Did Dwight Howard And James Harden Scare Chris Bosh Away From Houston?


When Dwight Howard bolted from the Los Angeles Lakers to join up with James Harden in Houston, many thought it signaled the birth of a perennial NBA powerhouse. The possibility of Chris Bosh joining this summer had some talking titles. Bosh eventually stayed in Miami, but now talk emerges that Houston’s two All-Stars were actually the reason Bosh decided against heading to the Rockets.

On Friday, Bleacher Report carried a damning… err… report that Dwight Howard and James Harden aren’t exactly the stellar leaders the Rockets were hoping they would be when they snagged Howard in 2013. Reportedly, Howard and Harden don’t even eat alongside their teammates, as Houston’s Donatas Motiejunas noted to Simonas Baranauskas.

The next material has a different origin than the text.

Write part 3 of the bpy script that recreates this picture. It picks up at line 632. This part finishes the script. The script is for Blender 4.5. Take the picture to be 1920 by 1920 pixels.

“Hi & bye,” Baranauskas quoted Motiejunas in a tweet on Friday. “They even eat separately from the team. Usually in some fast food place.”

Fast food, huh? Sounds like Dwight Howard, indeed.

Why is eating with one’s teammates so important? As in other sports, much of the success of a basketball team hinges on the “chemistry” between its players. Communal meals, observers note, are one of the ways teams build that all-important chemistry. Players joke, learn about each other, and sometimes talk shop. If Howard and Harden aren’t eating with the team, they’re missing out on this valuable team-building time.

Worse still, the reasoning behind Howard and Harden not eating with the team appears to be rooted in… let’s say… a less than stellar estimation of their teammates’ importance.

Asked about the departure of Chandler Parsons from the Rockets this offseason, Howard told ESPN, “It won’t affect us at all.”

He added, “We have myself and James. We have the best center and the best two guard in the game on the same team. It’s on us.”

Ouch. Harden was equally impolitic when asked about Parsons leaving.

“Dwight and I are the cornerstones of the Rockets,” he told The Philippine Star. “The rest of the guys are role players or pieces that complete our team.”

James Harden and Dwight Howard’s leadership style might be part of the reason Chris Bosh elected to stay in Miami. Image via CBS Sports.

Like saying Dwight Howard’s “I’m a big kid” persona is grating and derivative of Shaq, Howard and Harden’s comments on departing Rockets players are true, but also the sort of thing you just don’t say. It hurts team chemistry and — just as bad — it might scare away potential free agents. That appears to be just what happened with Chris Bosh.

After LeBron blew up the Miami Heat’s Big Three by returning to Cleveland, many expected that Chris Bosh — widely acknowledged as the Heat’s “Ringo” — would head home to Houston to form another Big Three with Howard and Harden. Apparently, though, the sub-ideal team culture in Houston — epitomized by Harden and Howard’s “leadership” — soured Bosh on the possibility.

Bleacher Report points to a Grantland article from mid-July, one in which Harden and Howard don’t come off looking too pretty. The takeaway:

“[Bosh is] super-smart, and he just spent four years playing with two like-minded stars… there is an undercurrent around the league that Harden and Howard don’t represent the most appealing duo of teammates for any star who has lived within ultraserious professionalism.”

Ouch, but that estimation isn’t totally out of the blue. Consider how quickly Howard bolted to Houston after an embarrassing season with the Los Angeles Lakers. That’s a team under the iron fist of Kobe Bryant, who is widely known to be the most professional-bordering-on-monomaniacal player in the league.

So it looks like Bosh simply didn’t want to deal with the team chemistry, or lack thereof, in Houston. That’s a bummer for the Rockets, who play in the incredibly deep Western Conference. Adding Bosh’s championship experience to Howard and Harden’s talent would certainly have helped Houston’s squad out in that tough conference, and they definitely need help. The Rockets didn’t even make it out of the first found of the Playoffs this year, losing to the Portland Trailblazers in six, even with “the best center and the best two guards in the game.”